Livestock Analysis (VIP) -- June 7, 2013

June 7, 2013 09:30 AM


Price action: Lean hog futures turned in another strong performance this week, ending 37 1/2 to 82 1/2 cents higher today and on or near weekly highs.

5-day outlook: The cash hog market softened a little in some locations this week as packers focused on trying to improve margins. But with market-ready supplies tightening, widespread pressure on the cash market is not likely unless the pork cutout value tumbles. With the technical picture strengthening, the downside is limited to corrective selling in lean hog futures unless fundamentals weaken.

30-day outlook: With BLT season ahead and bacon features on many restaurant menus, belly prices should be well supported. But if belly prices would soften, there is downside risk in the pork market as bellies have been largely supporting the cutout value recently.

90-day outlook: Seasonally, hog numbers will start to build by the end of this period. As supplies build, demand will be in greater focus, especially domestic demand, given expectations for weaker exports and hefty frozen stocks.

Hedgers: Carry all risk in the cash market for now.

Feed needs: All feed coverage has been lifted. Carry all risk in the cash market for now.




Price action: Live cattle futures finished 27 1/2 to 80 cents lower today. Futures posted losses for the week and finished near weekly lows.

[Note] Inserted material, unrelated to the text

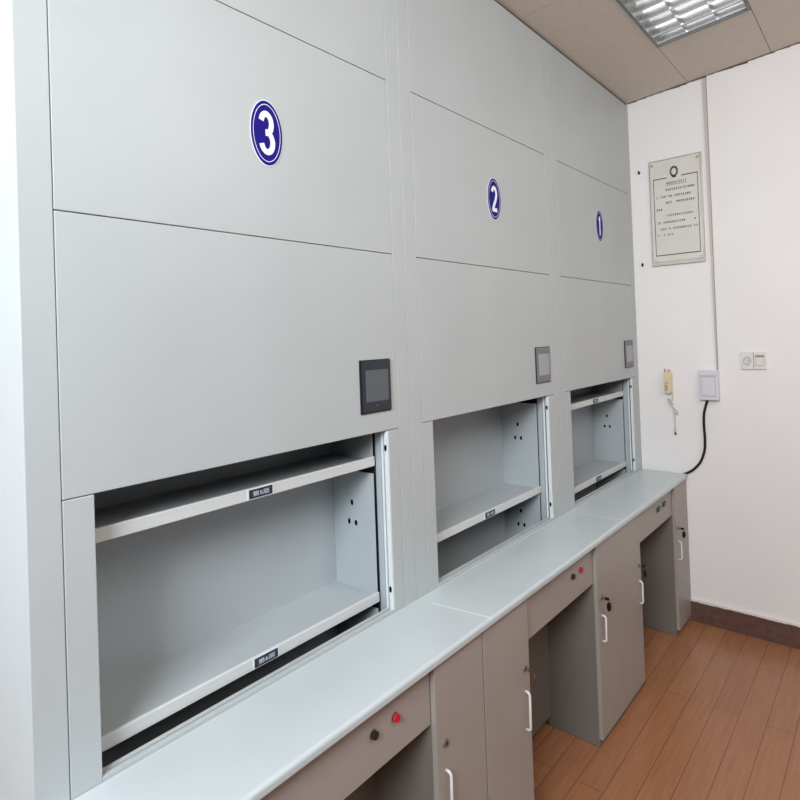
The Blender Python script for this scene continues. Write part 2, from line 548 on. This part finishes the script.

5-day outlook: Cattle futures are being pressured by the fall in boxed beef prices from recent all-time highs despite the discount they hold to the cash market. Traders' willingness to keep futures well below the cash market signals attitudes remain bearish. As a result, the upside is limited to mild corrective buying.

30-day outlook: Beef demand through the summer grilling season is going to be critical to price action. Domestic and export beef sales must be strong through the summer to ease demand concerns. Unfortunately, consumers may be more interested in putting hamburgers than steak on the grill this summer given high beef prices.

90-day outlook: The heavy placement of heavyweight calves on feed this spring suggests market cattle numbers may be heavier than previously anticipated by fall and winter. That would put even more pressure on demand even though cattle numbers are historically tight.

Hedgers: Fed cattle producers should carry all risk in the cash market for now. Feeder cattle sellers and buyers should also carry all risk in the cash market for now, but feeder cattle buyers should stay in touch to establish long coverage.

Feed needs: All feed coverage has been lifted. Carry all risk in the cash market for now.